Were this true, it would completely eliminate the messy business of having to wage a revolution against the capitalist world, since that revolution already took place in China more than half a century ago. At most, it might involve the oppressed in wealthy countries rising up in support of the rebel bourgeoisie of the party, hastening the demise of the imperial American state. Strangely, though, many overseas supporters of this interpretation today don’t seem to be involved much in existing rebellions in places like the US and Europe. Even worse, when they are involved, they almost universally seem to ally themselves with other reformist “socialists” in coopting such movements and domesticating them into electoral campaigns.
There’s no use in pointing out that this conception of communist power is quite distant from that envisioned by Marx and all those who carried on his insurrectionary project. The more practical point is simply that this seems like a bad bet. It is very improbable that some of the richest and most powerful people in the world are secretly communists just waiting to make their move. Maybe we are wrong here. It is certainly possible that a large enough share of the remaining leaders of the party are genuinely communists, in some fashion.
It is at least certain that Xi Jinping (alongside many other prominent leaders in the party) thinks of himself as a socialist, and there is little doubt that his administration will, over the next decade, pursue apparently “socialistic” policies by building out state infrastructure, raising taxes on the wealthy, expanding social welfare programs and otherwise reducing inequality. But, again, equating such minimal programs with “socialism” does nothing more than demonstrate the utter bankruptcy of the term itself.

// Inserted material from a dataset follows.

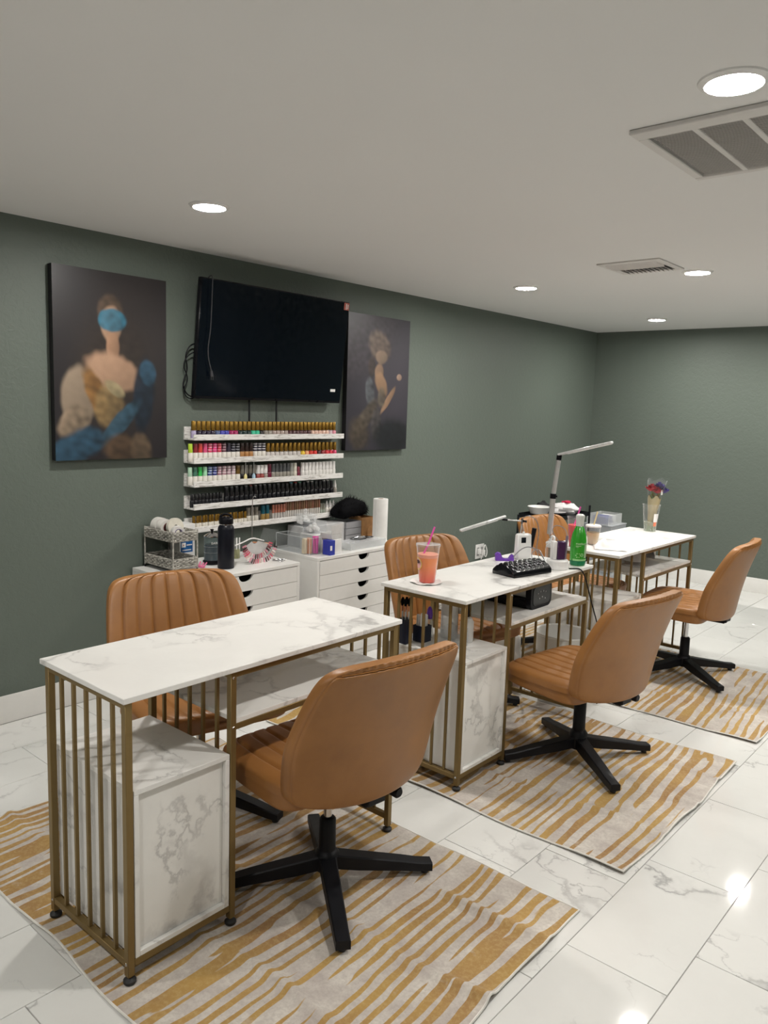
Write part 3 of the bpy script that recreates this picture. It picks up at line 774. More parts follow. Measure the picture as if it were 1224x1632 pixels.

Even if we were to accept this idea of an esoteric communist vanguard disguised as extremely wealthy capitalist bureaucrats, however, it is not exactly clear how these individuals would be able to: first, successfully fend off all the true capitalists who had merely joined the party for power; and, second, if they did keep control of the party, how it would be possible for them to liquidate the private property system and redistribute wealth.
After all, Chinese productive power is deeply dependent on global capitalism.[iii] If these secret communists were to finally drop their masks and act, the global capitalist class, with its array of states commanding vast military might would certainly not be silent about the seizure of their wealth. Having completely abandoned the mission of an international communist movement based in popular proletarian organizations across the world, there would be no basis for a genuinely class-based revolutionary war against the imperial forces of global capitalism. Instead, the result would be a brutal conflict between state militaries, with its only popular base built through the cultivation of dangerous, xenophobic nationalism.
Summary
To conclude, let’s review the basic points: China is only a “socialist” country insofar as the meaning of the term “socialism” has become utterly bankrupt. This bankruptcy has mostly occurred through the false equivalence between “socialism” and “development.” While developmental programs were once at least conceivably justified insofar as they established the basic conditions necessary for communism, today even this tenuous argument no longer holds. China’s level of development is in all respects more than sufficient to proceed with the abolition of capitalist society. Moreover, development alone should not be conflated with socialism. Many other parts of the world have seen similarly rapid development, often under openly capitalist or even dictatorial regimes backed by the major imperialist powers. These governments also emphasized that they had lifted their populations out of poverty.
All of this casts suspicion on the claim that some of the world’s most powerful capitalists, composing China’s party leadership, are secretly still communists. Founding any revolutionary strategy on this prospect seems like a bad bet. Regardless of their true beliefs, however, the fact remains that these leaders’ actions have only further entrenched the property system in China and bolstered the power of global capitalist society. This is most apparent in the fact that the party has engaged in continuous crackdowns against communist organizing in the core of capitalism’s global production network and censored access to communist theory, even disbanding university study groups devoted to Marx’s Capital. None of this suggests that the party remains an emancipatory force. But even greater evidence is given by the fact that the party has overseen the deep integration of Chinese production with global capital and systematically cultivated the property system in China itself, eliminating all the remaining communal or semi-communal institutions and converting all ownership to private ownership modelled on the property law of the leading capitalist nations.
[i] This is a slight oversimplification, but necessary for two reasons. First, it is more accurate to say that the goal is the total destruction of “the capitalist system” or “capitalist society” (and this terminology is used interchangeably), but misunderstandings of the nature of capitalism (especially the tendency to equate capitalism with “the market” and socialism with “the state”) make this prone to misreading. Even a seemingly state-run economy can be capitalist, so long as it has preserved the property system necessary to the production of value. Second, it is more accurate to say that the core of capitalist production is the “value form” or “form of value,” rather than the “property system,” even though the terms are loosely synonymous. We don’t use this terminology here because it is needlessly technical. If you’re looking for a more detailed understanding of how capitalism works, however, you will see the term “value form” used in this fashion today. In older literature, you might also find the term “bourgeois right” used in a similar fashion.
[ii] This was claimed by Zhao Ziyang at the 13th Party Congress in 1987, and is expressed more vaguely in the Chinese constitution, which states that the country “will be in the primary stage of socialism for a long time to come.”
[iii] It is essential to remember here that all the largest “state-owned” enterprises are shareholder corporations with their shares sold on global capital markets. Even though their status as “state-owned” enterprises means that the party-state has ownership of, at minimum a 50 percent share, the other half is held by private investors located all over the world. If these enterprises were to reject the profit motive entirely or liquidate their vast private assets by converting them to public ownership, it would effectively be a seizure of the assets of these international investors.